Jubel im Würzburger Rathaussaal: Martin Heilig (Grüne) gewinnt am Sonntag die Stichwahl für das Amt des Oberbürgermeisters. © Heiko Becker/dpa
Würzburg – Kleines Polit-Erdbeben in Unterfranken: Martin Heilig (49) ist der erste Oberbürgermeister der Grünen in Bayern. Der 49-Jährige setzte sich in der Stichwahl in Würzburg klar gegen seine CSU-Konkurrentin durch. CSU-Chef Markus Söder ist leicht angefressen: „Würzburg war schade – und ärgerlich. Aber das Ergebnis ist kein Trend, sondern hat lokale Gründe.“ Man werde mit dem neuen OB ordentlich zusammenarbeiten, sagte Söder für die Staatsregierung.
Trotzdem rechnen sich die Grünen jetzt Chancen aus, bei der Kommunalwahl im März nächsten Jahres zuzulegen. Es gebe nun „sehr viel Selbstbewusstsein“, sagte Co-Vorsitzende Eva Lettenbauer. Als Beispiele nannte sie München (nominiert: Dominik Krause), Nürnberg (Britta Walthelm) und Augsburg (Aufstellungsversammlung an diesem Mittwoch). Aber auch Regensburg und Erlangen, wo Helene Sigloch und Eva Linhart bereits als OB-Kandidatinnen nominiert sind. Für Bamberg nannte sie den stellvertretenden Bürgermeister der Stadt, Jonas Glüsenkamp. In Germering setzt die Partei auf Kandidatin Sophie Schuhmacher.
Am 1. Juli tritt Heilig, der das Rathaus als Zweiter Bürgermeister schon gut kennt, sein Amt an.

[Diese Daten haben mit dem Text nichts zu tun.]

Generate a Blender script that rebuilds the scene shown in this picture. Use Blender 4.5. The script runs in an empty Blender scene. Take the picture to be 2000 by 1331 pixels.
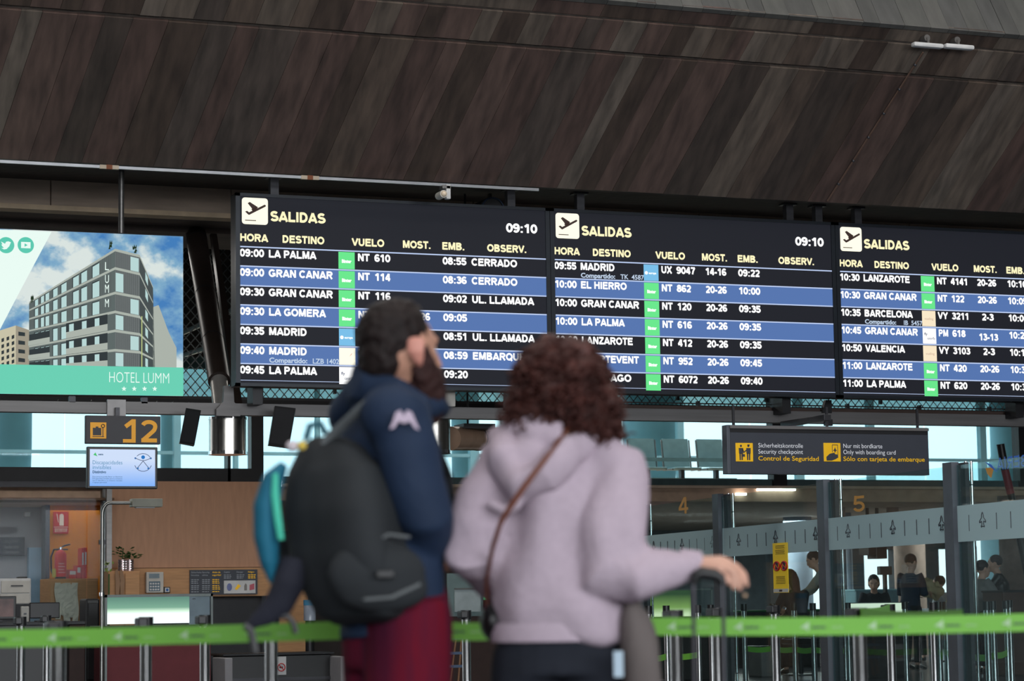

Am Telefon sprechen wir mit einem etwas heiseren künftigen OB – die Feier dauerte am Sonntag etwas länger.
Ist Ihr Wahlsieg der Auftakt zu einer Renaissance der Grünen in Bayern?
Ja, das könnte so sein. Es hat jedenfalls gezeigt, dass Grüne in den Städten Wahlen gewinnen können. Bei mir war es sogar ein Erdrutschsieg, darüber war ich selbst erstaunt.
Hing das vielleicht nicht damit zusammen, dass Würzburg eine Studentenstadt ist?
Na ja, wir hatten schon früher gute Ergebnisse geholt, das stimmt. Aber viele Studis sind hier ja gar nicht gemeldet und konnten nicht wählen. Also mussten schon viele Wähler jenseits des grünen Kernmilieus gewonnen werden.
Was war dann Ihr Erfolgsrezept?
Ich glaube, zwei Dinge waren entscheidend. Erstens bin ich überparteilich aufgetreten und habe versucht inhaltlich zu punkten.
Sie hatten auch kein Parteilogo auf Ihren Plakaten.
Das stimmt, ja. Für alle Würzburger da zu sein, das war meine Botschaft. Und zweitens hatten wir zum Beispiel sogenannte Würzburg-Foren zu sechs Themen, etwa zu Kunst und Kultur. Das ist irre gut angekommen. Jeder konnte sich einbringen, was für Würzburg wichtig ist. Ganz überrascht war ich, wie oft eine Begrünung der Innenstadt gefordert wurde. Würzburg ist ja eine der heißesten Städte Deutschlands – das spielte quer über alle Altersgruppen eine Rolle, das hätte ich in dieser Deutlichkeit nicht erwartet.
Den Grünen schlug zuletzt in Bayern viel Ablehnung entgegen. Wurden Sie im Wahlkampf auch angefeindet?
Nein. Bemerkenswert war der Unterschied zwischen Bundestags- und OB-Wahl. Beim Bundestagswahlkampf wurden unsere Plakate sehr oft zerstört, bei der OB-Wahl nicht. Erst am Schluss, als die CSU merkte, dass sie verlieren könnte, gab es einige Schmutzeleien. Aber wir haben uns nicht darauf eingelassen.
Was kann München von Würzburg lernen?
Es ist gut angekommen, ruhig und sachlich zu bleiben, nicht den Gegner anzugreifen, sondern positiv zu kommunizieren. Alles andere stärkt nur die Extreme. Und das ist vielleicht übertragbar auch nach München.